N.J.S.A. 52:27BBB-6(b)(6), and the financial assistance

continues until the municipality no longer meets the eligibility

criteria of SMAA. N.J.S.A. 52:27-BBB-6(b)(7).

TAL superseded SMAA. See S. Budget & Approps. Comm.,

Statement to S. 3118 (Dec. 8, 2011) ("Transitional Aid to

Localities replaced three existing municipal aid programs:

Extraordinary Aid, Special Municipal Aid, and Trenton Capital

City Aid."). TAL funding is a "discretionary aid program."

N.J.S.A. 52:27D-118.42a. DLGS was accordingly allowed to impose

the same kinds of rigorous and intrusive conditions on a

municipality that SMAA had authorized:

Conditions, requirements, or orders deemed necessary by [DLGS] may include, but not be limited to, the implementation of government, administrative, and operational

27 A-5731-11T4 efficiency and oversight measures necessary for the fiscal recovery of the municipality, including but not limited to requiring approval by [DLGS] of personnel actions, professional services and related contracts, payment in lieu of tax agreements, acceptance of grants from State, federal or other organizations, and the creation of new or expanded public services.

[N.J.S.A. 52:27D-118.42a.]

The statutory scheme described seemingly demonstrates the

Legislature's decision to fully occupy the field of municipal

finance in Camden.
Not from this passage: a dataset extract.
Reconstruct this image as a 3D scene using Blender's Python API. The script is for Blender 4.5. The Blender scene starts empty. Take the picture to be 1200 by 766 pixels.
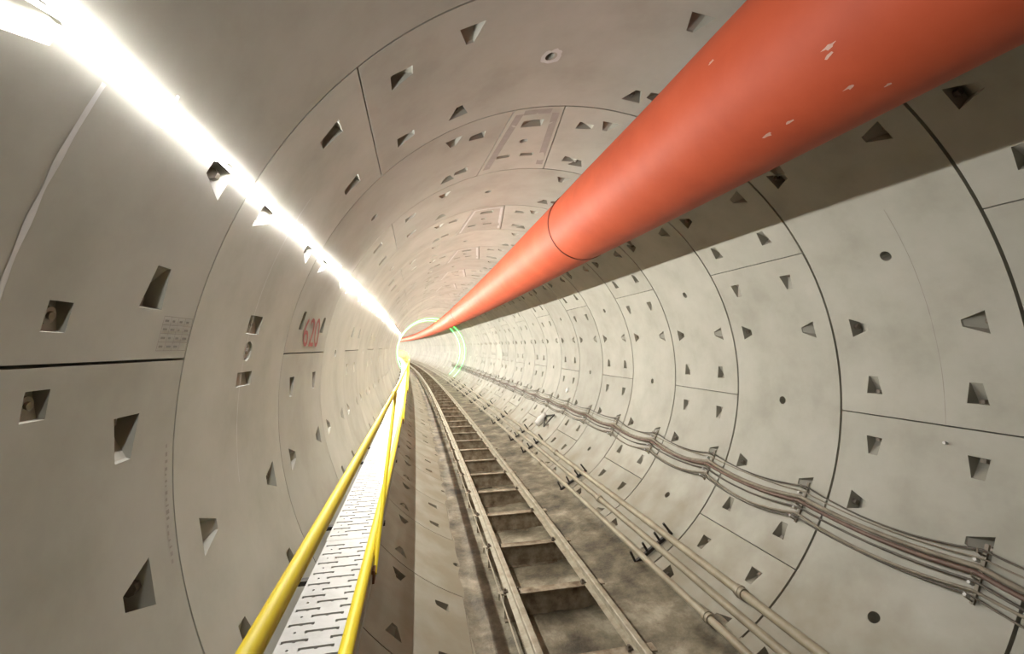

The proposed initiative ordinance was not a

budget ordinance; yet, it cannot be disputed that elimination of

the police force, and Camden's membership in, and support of, a

County police force was an integral part of the city's overall

financial strategy as mapped out in the various MOU's referenced

above. On its face, the statutory scheme does not mandate that

Camden enter into a particular regionalized or shared service

plan. If it did, the initiative ordinance would be barred.

See, e.g., In re Trenton Ordinance 09-02, supra,

192 N.J. at 469

("A state mandate that does not allow for the exercise of

municipal discretion cannot be overridden by a referendum.").
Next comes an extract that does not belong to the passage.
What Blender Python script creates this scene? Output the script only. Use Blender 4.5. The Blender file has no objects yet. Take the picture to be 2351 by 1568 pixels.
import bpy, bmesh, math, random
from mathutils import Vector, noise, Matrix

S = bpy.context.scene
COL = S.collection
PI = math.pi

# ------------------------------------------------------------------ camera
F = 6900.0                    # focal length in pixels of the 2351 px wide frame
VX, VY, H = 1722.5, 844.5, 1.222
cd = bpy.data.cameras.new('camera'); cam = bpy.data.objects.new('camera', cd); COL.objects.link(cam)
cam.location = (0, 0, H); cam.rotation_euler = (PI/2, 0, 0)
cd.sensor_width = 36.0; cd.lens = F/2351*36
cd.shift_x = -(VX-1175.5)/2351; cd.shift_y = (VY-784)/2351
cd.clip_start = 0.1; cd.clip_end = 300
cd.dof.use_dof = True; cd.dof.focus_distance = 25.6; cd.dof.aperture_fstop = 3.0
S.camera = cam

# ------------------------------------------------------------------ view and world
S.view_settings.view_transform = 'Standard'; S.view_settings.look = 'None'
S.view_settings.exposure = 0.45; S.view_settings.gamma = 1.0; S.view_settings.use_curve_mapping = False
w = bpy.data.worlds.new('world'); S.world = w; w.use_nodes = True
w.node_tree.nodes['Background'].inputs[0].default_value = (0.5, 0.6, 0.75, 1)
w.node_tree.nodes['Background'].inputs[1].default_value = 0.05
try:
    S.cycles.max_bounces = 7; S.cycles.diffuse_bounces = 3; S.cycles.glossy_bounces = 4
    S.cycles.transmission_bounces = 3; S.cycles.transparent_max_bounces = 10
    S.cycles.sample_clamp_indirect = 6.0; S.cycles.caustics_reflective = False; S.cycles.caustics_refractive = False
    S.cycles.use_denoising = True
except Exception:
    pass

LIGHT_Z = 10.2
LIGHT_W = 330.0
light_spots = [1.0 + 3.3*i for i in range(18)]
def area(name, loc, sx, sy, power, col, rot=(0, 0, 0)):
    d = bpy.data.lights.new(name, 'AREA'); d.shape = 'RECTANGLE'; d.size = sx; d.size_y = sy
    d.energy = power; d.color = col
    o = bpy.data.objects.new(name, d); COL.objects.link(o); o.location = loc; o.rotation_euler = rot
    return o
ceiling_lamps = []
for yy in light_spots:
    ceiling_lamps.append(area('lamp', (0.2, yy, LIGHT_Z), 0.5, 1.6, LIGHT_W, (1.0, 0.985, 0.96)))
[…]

Yet, certain provisions of the MRERA, including the powers of

the COO during the "rehabilitation term," and the extraordinary

device of appointment of a special arbitrator to render

unappealable decisions, impliedly leave little room for other

28 A-5731-11T4 voices to be heard. Perhaps, even the voices of the voters of

Camden.

The record before the Law Division and before us consists

of several certifications from municipal officials along with

voluminous supporting documentation. However, there is nothing

provided, for example, from DLGS or DCA regarding the actual

implementation of the MOUs and the nature of State oversight as

to the provision of municipal services that impact the budget.

In other words, the record inadequately explains if adoption of

the proposed initiative ordinance creates "an obstacle to the

accomplishment and execution of the full purposes and objectives

of the Legislature[.]" Overlook Terrace Mgmt. Corp., supra,

71 N.J. at 462

(internal quotation marks and citation omitted).

We have been told, without apparent dispute, that the MRERA

rehabilitation term has ended. Yet, we cannot state with

certainty how the passage of time since the matter was before

the Law Division may have changed the municipal landscape,

particularly as it relates to the preemption issue.

Therefore, we are compelled to remand the matter to the Law

Division for further consideration of whether the various

statutory schemes at issue have preempted consideration by the

voters of the proposed initiative ordinance in this case. We

29 A-5731-11T4 leave the conduct of the remand to the sound discretion of the

Law Division.

Reversed and remanded for further proceedings consistent

with this opinion. We do not retain jurisdiction.